:: Data excerpt ::

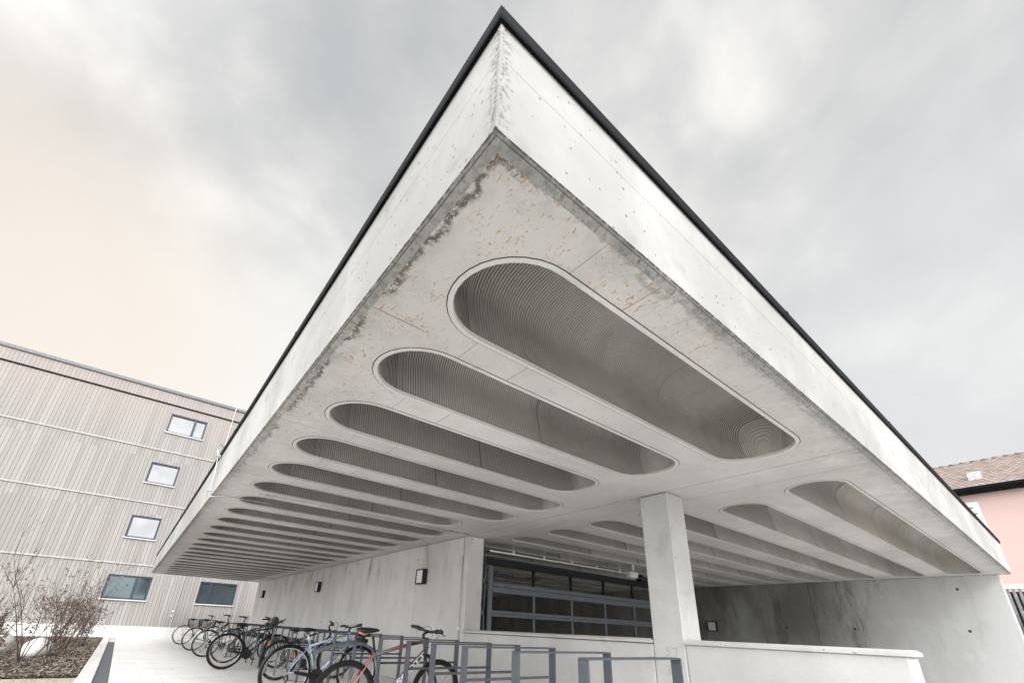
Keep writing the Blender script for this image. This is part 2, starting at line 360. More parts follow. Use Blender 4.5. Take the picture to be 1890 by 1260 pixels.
# ------------------------------------------------------------------ mesh helpers
class MB:
    def __init__(s): s.v = []; s.f = []; s.mi = []; s.m = 0
    def add(s, vs, fs):
        o = len(s.v); s.v += [tuple(p) for p in vs]; s.f += [tuple(i+o for i in f) for f in fs]; s.mi += [s.m]*len(fs); return s
    def box(s, x0, x1, y0, y1, z0, z1):
        if x0 > x1: x0, x1 = x1, x0
        if y0 > y1: y0, y1 = y1, y0
        if z0 > z1: z0, z1 = z1, z0
        v = [(x, y, z) for z in (z0, z1) for y in (y0, y1) for x in (x0, x1)]
        return s.add(v, [(0, 2, 3, 1), (4, 5, 7, 6), (0, 1, 5, 4), (2, 6, 7, 3), (0, 4, 6, 2), (1, 3, 7, 5)])
    def cbox(s, x0, x1, y0, y1, z0, z1, b=.006):
        "box with bevelled long edges (all twelve)"
        vs = []; idx = {}
        X = (x0, x1); Y = (y0, y1); Z = (z0, z1)
        for i in (0, 1):
            for j in (0, 1):
                for k in (0, 1):
                    sx, sy, sz = (1 if i == 0 else -1), (1 if j == 0 else -1), (1 if k == 0 else -1)
                    for a in range(3):
                        p = [X[i], Y[j], Z[k]]
                        for ax, sg in enumerate((sx, sy, sz)):
                            if ax != a: p[ax] += sg*b
                        idx[(i, j, k, a)] = len(vs); vs.append(tuple(p))
        g = lambda i, j, k, a: idx[(i, j, k, a)]
        fs = []
        # vertex 'a' lies on the two faces whose axis != ... : p offset along the other two axes means it lies on face a
        for i in (0, 1):
            fs.append([g(i, 0, 0, 0), g(i, 1, 0, 0), g(i, 1, 1, 0), g(i, 0, 1, 0)][::(-1 if i == 0 else 1)])
        for j in (0, 1):
            fs.append([g(0, j, 0, 1), g(1, j, 0, 1), g(1, j, 1, 1), g(0, j, 1, 1)][::(1 if j == 0 else -1)])
        for k in (0, 1):
            fs.append([g(0, 0, k, 2), g(1, 0, k, 2), g(1, 1, k, 2), g(0, 1, k, 2)][::(-1 if k == 0 else 1)])
        for i in (0, 1):
            for j in (0, 1):
                fs.append([g(i, j, 0, 0), g(i, j, 1, 0), g(i, j, 1, 1), g(i, j, 0, 1)])
        for i in (0, 1):
            for k in (0, 1):
                fs.append([g(i, 0, k, 0), g(i, 1, k, 0), g(i, 1, k, 2), g(i, 0, k, 2)])
        for j in (0, 1):
            for k in (0, 1):
                fs.append([g(0, j, k, 1), g(1, j, k, 1), g(1, j, k, 2), g(0, j, k, 2)])
        for i in (0, 1):
            for j in (0, 1):
                for k in (0, 1):
                    fs.append([g(i, j, k, 0), g(i, j, k, 1), g(i, j, k, 2)])
        return s.add(vs, fs)
    def tube(s, pts, r, n=8, cap=True, close=False):
        pts = [Vector(p) for p in pts]; rs = r if isinstance(r, (list, tuple)) else [r]*len(pts)
        o = len(s.v); m = len(pts); prev = None
        for i, p in enumerate(pts):
            if close: d = pts[(i+1) % m]-pts[i-1]
            else: d = pts[min(i+1, m-1)]-pts[max(i-1, 0)]
            if d.length < 1e-9: d = Vector((0, 0, 1))
            d.normalize()
            if prev is None:
                a = Vector((0, 0, 1)) if abs(d.z) < .9 else Vector((1, 0, 0))
                u = d.cross(a).normalized()
            else:
                u = prev-d*prev.dot(d)
                if u.length < 1e-6: u = d.orthogonal()
                u.normalize()
            prev = u; w = d.cross(u)
            for k in range(n):
                t = 2*math.pi*k/n
                s.v.append(tuple(p+(u*math.cos(t)+w*math.sin(t))*rs[i]))
        last = m if close else m-1
        for i in range(last):
            a = o+i*n; b = o+((i+1) % m)*n
            for k in range(n):
                s.f.append((a+k, a+(k+1) % n, b+(k+1) % n, b+k)); s.mi.append(s.m)
        if cap and not close:
            s.f.append(tuple(o+k for k in range(n))[::-1]); s.mi.append(s.m)
            s.f.append(tuple(o+(m-1)*n+k for k in range(n))); s.mi.append(s.m)
        return s
    def ring(s, c, R_, r, n=40, k=8, squash=1.0, plane='xz'):
        "torus in the plane"
        o = len(s.v)
        for i in range(n):
            t = 2*math.pi*i/n
            for j in range(k):
                q = 2*math.pi*j/k; rad = R_+r*math.cos(q); w = r*squash*math.sin(q)
                s.v.append((c[0]+rad*math.cos(t), c[1]+w, c[2]+rad*math.sin(t)))
        for i in range(n):
            for j in range(k):
                s.f.append((o+i*k+j, o+i*k+(j+1) % k, o+((i+1) % n)*k+(j+1) % k, o+((i+1) % n)*k+j)); s.mi.append(s.m)
        return s
    def disc(s, c, R_, w, n=24):
        "short cylinder along y"
        o = len(s.v)
        for sg in (-1, 1):
            for i in range(n):
                t = 2*math.pi*i/n; s.v.append((c[0]+R_*math.cos(t), c[1]+sg*w/2, c[2]+R_*math.sin(t)))
        for i in range(n):
            j = (i+1) % n; s.f.append((o+i, o+j, o+n+j, o+n+i)); s.mi.append(s.m)
        s.f.append(tuple(o+i for i in range(n))); s.mi.append(s.m)
        s.f.append(tuple(o+n+i for i in range(n))[::-1]); s.mi.append(s.m)
        return s
    def ellipsoid(s, c, r, nu=14, nv=8, fn=None):
        o = len(s.v)
        for j in range(nv+1):
            p = math.pi*j/nv
            for i in range(nu):
                t = 2*math.pi*i/nu
                q = Vector((math.sin(p)*math.cos(t), math.sin(p)*math.sin(t), math.cos(p)))
                if fn: q = fn(q)
                s.v.append((c[0]+r[0]*q[0], c[1]+r[1]*q[1], c[2]+r[2]*q[2]))
        for j in range(nv):
            for i in range(nu):
                a = o+j*nu; b = a+nu; s.f.append((a+i, b+i, b+(i+1) % nu, a+(i+1) % nu)); s.mi.append(s.m)
        return s
    def build(s, name, mats, parent=None, origin=None, smooth=False):
        me = bpy.data.meshes.new(name)
        O = Vector(origin) if origin is not None else Vector((0, 0, 0))
        me.from_pydata([tuple(Vector(p)-O) for p in s.v] if origin is not None else s.v, [], s.f)
        for m in (mats if isinstance(mats, (list, tuple)) else [mats]): me.materials.append(m)
        if any(s.mi): me.polygons.foreach_set('material_index', s.mi)
        if smooth: me.polygons.foreach_set('use_smooth', [True]*len(me.polygons))
        me.update()
        o = bpy.data.objects.new(name, me); COL.objects.link(o)
        if parent is not None: o.parent = parent
        if origin is not None: o.location = O
        return o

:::

** Goal **
Copy the listing in full and without alteration, omitting every picture.

** Full solution **
Keep writing the Blender script for this image. This is part 2, starting at line 360. More parts follow. Use Blender 4.5. Take the picture to be 1890 by 1260 pixels.
# ------------------------------------------------------------------ mesh helpers
class MB:
    def __init__(s): s.v = []; s.f = []; s.mi = []; s.m = 0
    def add(s, vs, fs):
        o = len(s.v); s.v += [tuple(p) for p in vs]; s.f += [tuple(i+o for i in f) for f in fs]; s.mi += [s.m]*len(fs); return s
    def box(s, x0, x1, y0, y1, z0, z1):
        if x0 > x1: x0, x1 = x1, x0
        if y0 > y1: y0, y1 = y1, y0
        if z0 > z1: z0, z1 = z1, z0
        v = [(x, y, z) for z in (z0, z1) for y in (y0, y1) for x in (x0, x1)]
        return s.add(v, [(0, 2, 3, 1), (4, 5, 7, 6), (0, 1, 5, 4), (2, 6, 7, 3), (0, 4, 6, 2), (1, 3, 7, 5)])
    def cbox(s, x0, x1, y0, y1, z0, z1, b=.006):
        "box with bevelled long edges (all twelve)"
        vs = []; idx = {}
        X = (x0, x1); Y = (y0, y1); Z = (z0, z1)
        for i in (0, 1):
            for j in (0, 1):
                for k in (0, 1):
                    sx, sy, sz = (1 if i == 0 else -1), (1 if j == 0 else -1), (1 if k == 0 else -1)
                    for a in range(3):
                        p = [X[i], Y[j], Z[k]]
                        for ax, sg in enumerate((sx, sy, sz)):
                            if ax != a: p[ax] += sg*b
                        idx[(i, j, k, a)] = len(vs); vs.append(tuple(p))
        g = lambda i, j, k, a: idx[(i, j, k, a)]
        fs = []
        # vertex 'a' lies on the two faces whose axis != ... : p offset along the other two axes means it lies on face a
        for i in (0, 1):
            fs.append([g(i, 0, 0, 0), g(i, 1, 0, 0), g(i, 1, 1, 0), g(i, 0, 1, 0)][::(-1 if i == 0 else 1)])
        for j in (0, 1):
            fs.append([g(0, j, 0, 1), g(1, j, 0, 1), g(1, j, 1, 1), g(0, j, 1, 1)][::(1 if j == 0 else -1)])
        for k in (0, 1):
            fs.append([g(0, 0, k, 2), g(1, 0, k, 2), g(1, 1, k, 2), g(0, 1, k, 2)][::(-1 if k == 0 else 1)])
        for i in (0, 1):
            for j in (0, 1):
                fs.append([g(i, j, 0, 0), g(i, j, 1, 0), g(i, j, 1, 1), g(i, j, 0, 1)])
        for i in (0, 1):
            for k in (0, 1):
                fs.append([g(i, 0, k, 0), g(i, 1, k, 0), g(i, 1, k, 2), g(i, 0, k, 2)])
        for j in (0, 1):
            for k in (0, 1):
                fs.append([g(0, j, k, 1), g(1, j, k, 1), g(1, j, k, 2), g(0, j, k, 2)])
        for i in (0, 1):
            for j in (0, 1):
                for k in (0, 1):
                    fs.append([g(i, j, k, 0), g(i, j, k, 1), g(i, j, k, 2)])
        return s.add(vs, fs)
    def tube(s, pts, r, n=8, cap=True, close=False):
        pts = [Vector(p) for p in pts]; rs = r if isinstance(r, (list, tuple)) else [r]*len(pts)
        o = len(s.v); m = len(pts); prev = None
        for i, p in enumerate(pts):
            if close: d = pts[(i+1) % m]-pts[i-1]
            else: d = pts[min(i+1, m-1)]-pts[max(i-1, 0)]
            if d.length < 1e-9: d = Vector((0, 0, 1))
            d.normalize()
            if prev is None:
                a = Vector((0, 0, 1)) if abs(d.z) < .9 else Vector((1, 0, 0))
                u = d.cross(a).normalized()
            else:
                u = prev-d*prev.dot(d)
                if u.length < 1e-6: u = d.orthogonal()
                u.normalize()
            prev = u; w = d.cross(u)
            for k in range(n):
                t = 2*math.pi*k/n
                s.v.append(tuple(p+(u*math.cos(t)+w*math.sin(t))*rs[i]))
        last = m if close else m-1
        for i in range(last):
            a = o+i*n; b = o+((i+1) % m)*n
            for k in range(n):
                s.f.append((a+k, a+(k+1) % n, b+(k+1) % n, b+k)); s.mi.append(s.m)
        if cap and not close:
            s.f.append(tuple(o+k for k in range(n))[::-1]); s.mi.append(s.m)
            s.f.append(tuple(o+(m-1)*n+k for k in range(n))); s.mi.append(s.m)
        return s
    def ring(s, c, R_, r, n=40, k=8, squash=1.0, plane='xz'):
        "torus in the plane"
        o = len(s.v)
        for i in range(n):
            t = 2*math.pi*i/n
            for j in range(k):
                q = 2*math.pi*j/k; rad = R_+r*math.cos(q); w = r*squash*math.sin(q)
                s.v.append((c[0]+rad*math.cos(t), c[1]+w, c[2]+rad*math.sin(t)))
        for i in range(n):
            for j in range(k):
                s.f.append((o+i*k+j, o+i*k+(j+1) % k, o+((i+1) % n)*k+(j+1) % k, o+((i+1) % n)*k+j)); s.mi.append(s.m)
        return s
    def disc(s, c, R_, w, n=24):
        "short cylinder along y"
        o = len(s.v)
        for sg in (-1, 1):
            for i in range(n):
                t = 2*math.pi*i/n; s.v.append((c[0]+R_*math.cos(t), c[1]+sg*w/2, c[2]+R_*math.sin(t)))
        for i in range(n):
            j = (i+1) % n; s.f.append((o+i, o+j, o+n+j, o+n+i)); s.mi.append(s.m)
        s.f.append(tuple(o+i for i in range(n))); s.mi.append(s.m)
        s.f.append(tuple(o+n+i for i in range(n))[::-1]); s.mi.append(s.m)
        return s
    def ellipsoid(s, c, r, nu=14, nv=8, fn=None):
        o = len(s.v)
        for j in range(nv+1):
            p = math.pi*j/nv
            for i in range(nu):
                t = 2*math.pi*i/nu
                q = Vector((math.sin(p)*math.cos(t), math.sin(p)*math.sin(t), math.cos(p)))
                if fn: q = fn(q)
                s.v.append((c[0]+r[0]*q[0], c[1]+r[1]*q[1], c[2]+r[2]*q[2]))
        for j in range(nv):
            for i in range(nu):
                a = o+j*nu; b = a+nu; s.f.append((a+i, b+i, b+(i+1) % nu, a+(i+1) % nu)); s.mi.append(s.m)
        return s
    def build(s, name, mats, parent=None, origin=None, smooth=False):
        me = bpy.data.meshes.new(name)
        O = Vector(origin) if origin is not None else Vector((0, 0, 0))
        me.from_pydata([tuple(Vector(p)-O) for p in s.v] if origin is not None else s.v, [], s.f)
        for m in (mats if isinstance(mats, (list, tuple)) else [mats]): me.materials.append(m)
        if any(s.mi): me.polygons.foreach_set('material_index', s.mi)
        if smooth: me.polygons.foreach_set('use_smooth', [True]*len(me.polygons))
        me.update()
        o = bpy.data.objects.new(name, me); COL.objects.link(o)
        if parent is not None: o.parent = parent
        if origin is not None: o.location = O
        return o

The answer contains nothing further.